***** GIVEN MATERIAL *****
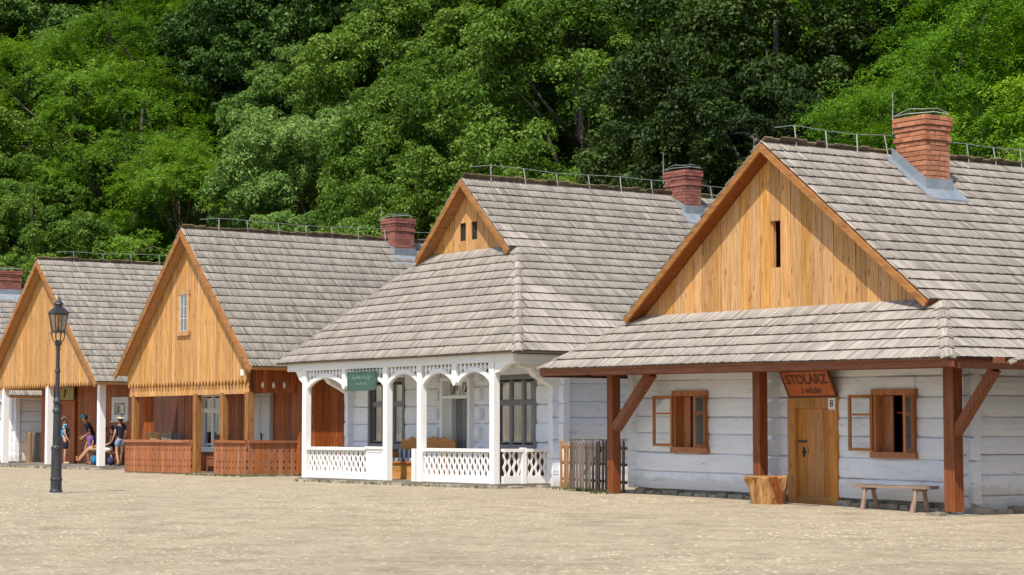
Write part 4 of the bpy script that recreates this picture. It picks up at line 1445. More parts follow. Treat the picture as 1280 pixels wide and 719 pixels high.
def notch(z):
    w = 0.094
    for c in (0.18, 0.36, 0.68):
        w -= 0.034 * math.exp(-((z - c) / 0.035) ** 2)
    return w
cboard = profile_board('slat', notch, 0.92, M['railZ'], 0.03, None, 26)
def rail_c(pa, pb, k):
    pa, pb = Vector(pa), Vector(pb)
    d_ = (pb - pa); L = d_.length; d_.normalize(); ang = math.atan2(d_.y, d_.x)
    mb = MB(); mb.beam(pa + Vector((0, 0, 1.0)), pb + Vector((0, 0, 1.0)), 0.16, 0.08)
    o2 = Vector((-d_.y, d_.x, 0)) * 0.05
    mb.beam(pa + o2 + Vector((0, 0, 0.5)), pb + o2 + Vector((0, 0, 0.5)), 0.05, 0.1); mb.beam(pa + o2 + Vector((0, 0, 0.12)), pb + o2 + Vector((0, 0, 0.12)), 0.05, 0.12)
    r_ = Cc.part('railing', mb, M['railX'])
    for i in range(k):
        p = pa + d_ * ((i + 0.5) * L / k)
        Cc.piece('slat', cboard, r_, (p.x, p.y, 0.045 + jit(0.006)), (0, 0, ang))
rail_c((-4.4, -0.02, 0), (0.0, -0.02, 0), 23)
rail_c((1.42, -0.02, 0), (3.36, -0.02, 0), 10)
rail_c((3.38, 0.0, 0), (3.38, 1.78, 0), 9)
dC = MB(); dC.box(0.42, 0.56, 1.68, 1.9, 0.05, 2.44); dC.box(1.58, 1.7, 1.68, 1.9, 0.05, 2.44); dC.box(0.56, 1.58, 1.682, 1.898, 2.34, 2.438)
door = Cc.part('door', dC, M['palepaint'])
for x0, x1 in ((0.57, 1.06), (1.08, 1.57)):
    Cc.part('door_leaf', MB().box(x0, x1, 1.75, 1.8, 0.06, 2.33).box(x0 + 0.09, x1 - 0.09, 1.735, 1.751, 0.25, 0.95).box(x0 + 0.09, x1 - 0.09, 1.735, 1.751, 1.15, 2.15), M['palepaint'], door)
Cc.part('handle', MB().box(1.1, 1.15, 1.715, 1.735, 0.95, 1.25).tube([(1.12, 1.7, 1.2), (1.26, 1.68, 1.2)], 0.018, 6), M['iron'], door)
big_window(Cc, -2.75, -1.35, 1.77, 0.7, 2.5, M['whiteZ'], 2, [1.95], curtains=None, case=0.12, mull=0.09, label='white framed porch window')
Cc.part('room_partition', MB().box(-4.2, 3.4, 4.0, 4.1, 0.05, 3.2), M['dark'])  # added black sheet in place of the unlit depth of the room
pw = Cc.part('house_plate', MB().box(2.98, 3.16, -0.04, -0.022, 2.9, 3.08), M['enamel'])
# added dark planks standing in for the shade of the open passage
gt = link('plank_gate', None, None, Cc.W(-5.5, 2.1, 0), (0, 0, Cc.root.rotation_euler.z))
tag(gt, 'very dark plank gate closing the passage left of the carved porch', 'gate')
link('rail', MB().box(-1.1, 1.1, 0.02, 0.08, 0.4, 0.52).box(-1.1, 1.1, 0.02, 0.08, 2.0, 2.12).mesh('rail', M['darkbrown']), gt)
for k in range(12):
    link('plank', box_mesh('plank', 0.17, 0.035, 2.75, M['darkbrown']), gt, (-1.0 + k * 0.182, jit(0.006), 1.4))
# things on the porch
def crate(h, name, label, x, y, z, w, d_, hh, n, mat, dark=None):
    r_ = link(name, None, None, h.W(x, y, z), (0, 0, h.root.rotation_euler.z + jit(0.1)))
    tag(r_, label, 'crate')
    link('bottom', MB().box(-w / 2, w / 2, -d_ / 2, d_ / 2, 0, 0.02).mesh('bottom', mat), r_)
    link('rim', MB().box(-w / 2, w / 2, -d_ / 2 - 0.012, -d_ / 2, hh * 0.7, hh * 0.82).box(-w / 2, w / 2, -d_ / 2 - 0.012, -d_ / 2, 0.03, hh * 0.15).mesh('rim', mat), r_)
    me = box_mesh('slat', w / n * 0.78, 0.016, hh, mat)
    for i in range(n):
        for sy in (-1, 1):
            link('slat', me, r_, (-w / 2 + (i + 0.5) * w / n, sy * d_ / 2, hh / 2))
    return r_
tb = link('table', None, None, Cc.W(-3.7, 1.05, 0.06), (0, 0, Cc.root.rotation_euler.z))
tag(tb, 'dark plank table inside the red-brown porch, carrying two crates', 'table')
link('table_top', MB().box(-1.0, 1.0, -0.35, 0.35, 0.86, 0.9).mesh('table_top', M['darkbrown']), tb)
for sx in (-1, 1):
    for sy in (-1, 1):
        link('leg', MB().box(sx * 0.9 - 0.04, sx * 0.9 + 0.04, sy * 0.28 - 0.04, sy * 0.28 + 0.04, 0, 0.86).mesh('leg', M['darkbrown']), tb)
crate(Cc, 'slatted_crate', 'pale wooden crate of upright boards on the table in the carved porch', -4.15, 1.0, 0.96, 0.85, 0.4, 0.32, 9, M['goldZ'])
crate(Cc, 'slatted_crate', 'grey open-slatted crate beside the pale one on the porch table', -3.2, 1.0, 0.96, 0.6, 0.4, 0.28, 6, M['greyZ'])
ch = link('chair', None, None, Cc.W(0.18, 0.75, 0.06), (0, 0, Cc.root.rotation_euler.z + 0.5))
tag(ch, 'brown wooden chair standing in the entrance gap of the carved porch', 'chair')
link('seat', MB().box(-0.24, 0.24, -0.22, 0.22, 0.44, 0.48).mesh('seat', M['brownX']), ch)
for sx in (-1, 1):
    link('leg', MB().box(sx * 0.21 - 0.025, sx * 0.21 + 0.025, -0.21, -0.16, 0, 0.44).mesh('leg', M['brownZ']), ch)
    link('leg', MB().box(sx * 0.21 - 0.025, sx * 0.21 + 0.025, 0.16, 0.21, 0, 0.44).mesh('leg', M['brownZ']), ch)
    link('back_post', MB().beam((sx * 0.21, 0.2, 0.48), (sx * 0.23, 0.3, 1.12), 0.045, 0.045).mesh('back_post', M['brownZ']), ch)
link('apron', MB().box(-0.2, 0.2, -0.2, -0.18, 0.2, 0.42).mesh('apron', M['brownX']), ch)
link('backrest', MB().box(-0.23, 0.23, 0.27, 0.3, 0.98, 1.14).mesh('backrest', M['brownX']), ch)
for k in range(4):
    link('spindle', MB().beam((-0.14 + k * 0.095, 0.21, 0.5), (-0.15 + k * 0.1, 0.28, 1.0), 0.025, 0.025).mesh('spindle', M['brownZ']), ch)

# ------------------------------------------------------------------ fourth house: people resting on its porch
D = House('gable_house', 'golden gabled house with white porch posts where visitors rest in the shade', 'house', 33.5, (-15.3958719, 74.5, 0), 0, ROW)
def roofz_d(x): return 7.42 - 0.80 * abs(x + 2.5)
roofD = gable_roof(D, -2.5, 7.45, [(0, 7.45, -0.35, -0.35), (5.65, 2.95, -0.35, -0.35)], 14, M['goldX'], 0, [20])
bargeboards(D, roofD, -2.5, 7.42, 5.68, 2.89, -0.35, M['bargeX'], 0.16, 0.05)
gD = D.part('gable', MB().prism([(-7.0, 3.05), (2.6, 3.05), (2.6, 3.25), (-2.5, 7.2), (-7.0, 3.7)], 'Y', 0.03, 0.13), M['goldZ'])
gable_boards(D, gD, -7.1, 2.75, 0.0, 3.02, lambda x: roofz_d(x) - 0.15, 44, M['goldZ'], point=0.17, t=0.05)
ridge_wire(D, -2.5, 7.45, 1.0, 14, 1.1)
D.part('porch_beam', MB().box(-7.1, 2.75, 0.04, 0.22, 2.92, 3.1), M['redX'])
for x in (-6.74, -2.29, 2.47):
    D.part('post', MB().box(x - 0.11, x + 0.11, 0.0, 0.22, 0.0, 2.93), M['whiteZ'])
opsD = [(0.0, 1.42, 1.65, 2.5), (-4.95, -3.35, 0.1, 2.4)]
plank_wall(D, (0, 1.6, 0), (1, 0), -6.9, 2.65, 0.1, 3.3, 40, M['redZ'], opsD)
plank_wall(D, (2.65, 0, 0), (0, 1), 1.6, 14, 0.1, 3.4, 46, M['redZ'], (), True, 'side_wall')
plank_wall(D, (-6.9, 0, 0), (0, -1), -14, -1.6, 0.1, 3.4, 40, M['redZ'], (), True, 'side_wall')
bk = MB(); bk.box(-6.9, 2.6, 13.7, 13.8, 0, 3.3); bk.prism([(-7, 3.3), (2.3, 3.3), (-2.5, 7.1)], 'Y', 13.7, 13.8); D.part('back_wall', bk, M['redZ'])
pfl = D.part('porch_floor', MB().box(-7.2, 2.9, -0.1, 1.6, 0.0, 0.13), M['greyX'])
stones_row(D, pfl, (-7.3, -0.18, 0), (3.0, -0.18, 0), -0.08, 0.12, 0.3, M['stone'], 51, 0.4, 0.8)
stones_row(D, pfl, (3.0, -0.18, 0), (3.0, 1.6, 0), -0.08, 0.12, 0.3, M['stone'], 52, 0.4, 0.8)
dd = D.part('door', MB().box(-4.95, -4.85, 1.5, 1.7, 0.1, 2.42).box(-3.45, -3.35, 1.5, 1.7, 0.1, 2.42).box(-4.85, -3.45, 1.502, 1.698, 2.32, 2.42), M['redZ'])
for i in range(7):
    D.piece('plank', box_mesh('plank', 0.19, 0.04, 2.2, M['redZ']), dd, (-4.75 + i * 0.2, 1.6 + jit(0.006), 1.22))
sgd = D.part('sign_board', MB().box(-5.0, -3.35, 1.44, 1.48, 2.45, 2.92), M['yellowboard'])
D.part('painted_mark', MB().tube([(-4.25, 1.43, 2.55), (-4.12, 1.43, 2.68), (-4.16, 1.43, 2.8), (-4.05, 1.43, 2.78)], 0.03, 5), M['black'], sgd)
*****
◆ **EXERCISE OBJECTIVE**: Only lines belong in the copy: transcribe those from the start of the data through the line that contains "framed porch window')", and skip the pictures.

◆ **TASK ANSWER**:
Write part 4 of the bpy script that recreates this picture. It picks up at line 1445. More parts follow. Treat the picture as 1280 pixels wide and 719 pixels high.
def notch(z):
    w = 0.094
    for c in (0.18, 0.36, 0.68):
        w -= 0.034 * math.exp(-((z - c) / 0.035) ** 2)
    return w
cboard = profile_board('slat', notch, 0.92, M['railZ'], 0.03, None, 26)
def rail_c(pa, pb, k):
    pa, pb = Vector(pa), Vector(pb)
    d_ = (pb - pa); L = d_.length; d_.normalize(); ang = math.atan2(d_.y, d_.x)
    mb = MB(); mb.beam(pa + Vector((0, 0, 1.0)), pb + Vector((0, 0, 1.0)), 0.16, 0.08)
    o2 = Vector((-d_.y, d_.x, 0)) * 0.05
    mb.beam(pa + o2 + Vector((0, 0, 0.5)), pb + o2 + Vector((0, 0, 0.5)), 0.05, 0.1); mb.beam(pa + o2 + Vector((0, 0, 0.12)), pb + o2 + Vector((0, 0, 0.12)), 0.05, 0.12)
    r_ = Cc.part('railing', mb, M['railX'])
    for i in range(k):
        p = pa + d_ * ((i + 0.5) * L / k)
        Cc.piece('slat', cboard, r_, (p.x, p.y, 0.045 + jit(0.006)), (0, 0, ang))
rail_c((-4.4, -0.02, 0), (0.0, -0.02, 0), 23)
rail_c((1.42, -0.02, 0), (3.36, -0.02, 0), 10)
rail_c((3.38, 0.0, 0), (3.38, 1.78, 0), 9)
dC = MB(); dC.box(0.42, 0.56, 1.68, 1.9, 0.05, 2.44); dC.box(1.58, 1.7, 1.68, 1.9, 0.05, 2.44); dC.box(0.56, 1.58, 1.682, 1.898, 2.34, 2.438)
door = Cc.part('door', dC, M['palepaint'])
for x0, x1 in ((0.57, 1.06), (1.08, 1.57)):
    Cc.part('door_leaf', MB().box(x0, x1, 1.75, 1.8, 0.06, 2.33).box(x0 + 0.09, x1 - 0.09, 1.735, 1.751, 0.25, 0.95).box(x0 + 0.09, x1 - 0.09, 1.735, 1.751, 1.15, 2.15), M['palepaint'], door)
Cc.part('handle', MB().box(1.1, 1.15, 1.715, 1.735, 0.95, 1.25).tube([(1.12, 1.7, 1.2), (1.26, 1.68, 1.2)], 0.018, 6), M['iron'], door)
big_window(Cc, -2.75, -1.35, 1.77, 0.7, 2.5, M['whiteZ'], 2, [1.95], curtains=None, case=0.12, mull=0.09, label='white framed porch window')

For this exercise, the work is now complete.